WERS 88.9 fm Album of the Month

November 2011

       aotm novemberRyan Adams' Ashes and Fire is the WERS November Album of the Month. Producer Glyn Johns has created a warm and close-knit space for Adams to pare down his heavier tendencies on this, his first solo project since breaking from the Cardinals in 2009.

Adams' hard panned guitar, soft voice, and neo-blues progression opens the album on "Dirty Rain". "Last time I was here it was raining, it ain't raining anymore," Ryan sings. 

 It's simplistic in the best way and provides the metaphorical ashes from which the title track lights up.

Norah Jones' blues riffs populate the majority of tunes on the album and Johns production highlights her just enough so that her backing vocals and piano provide a sense of character without highlighting one name over another.

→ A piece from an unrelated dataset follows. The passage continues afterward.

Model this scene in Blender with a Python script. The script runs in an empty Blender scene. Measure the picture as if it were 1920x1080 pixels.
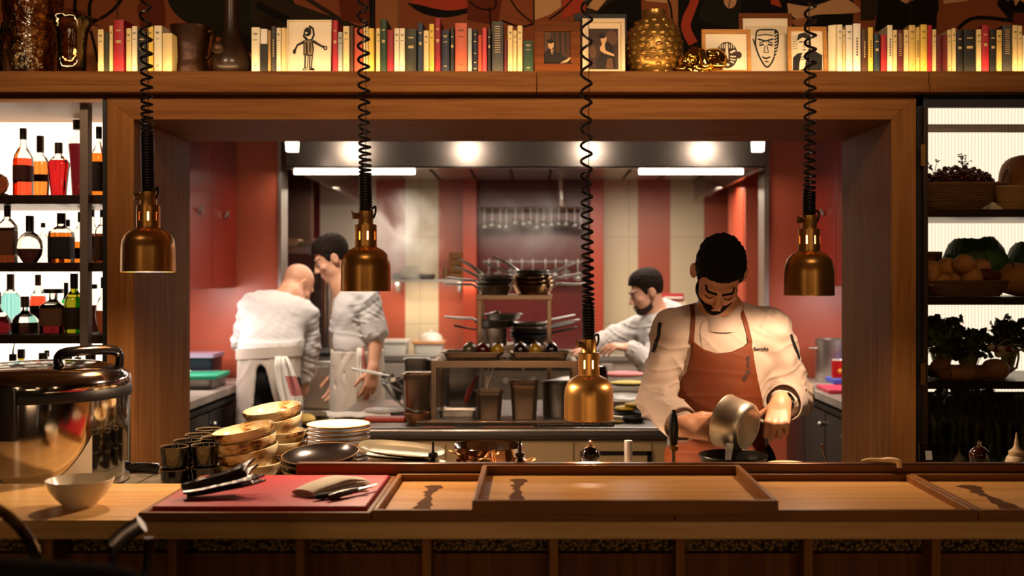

Ryan Adams has repeatedly criticized journalists and critics who are more focused on his personal life and public persona than purely the matter of his songs. But in this case, there is a sincerity in these songs, a calm self-awareness in Johns' underproduction and the acoustic drive of the album that provokes one to listen as if listening to a weathered veteran who keeps your attention because you can tell he speaks from experience and not ideology. "Guess I'll show my hand, either way I'm losing," Adams sings on "Invisible Riverside", "I didn't travel far, but my feet were moving." And in the understated rhythm guitar—buzzing and all—we are right there with him.

The first hit, "Lucky Now" is where the ashes and fire truly come together. The more-pop melody than anywhere else on the album are complimented by a quicker tempo and a bit more production with doubling guitars, piano riffs stretched across the sonic field. Still, Adams cannot break himself lyrically from the rubble he's trying to piece together: "are we really who I used to be? Am I really who I want to be?"

I have to agree with Adams in his reviling of many critics when it comes to listening to this album in the context of his career. It is a work unto itself, complete and fully realized from song to song and as an album in total.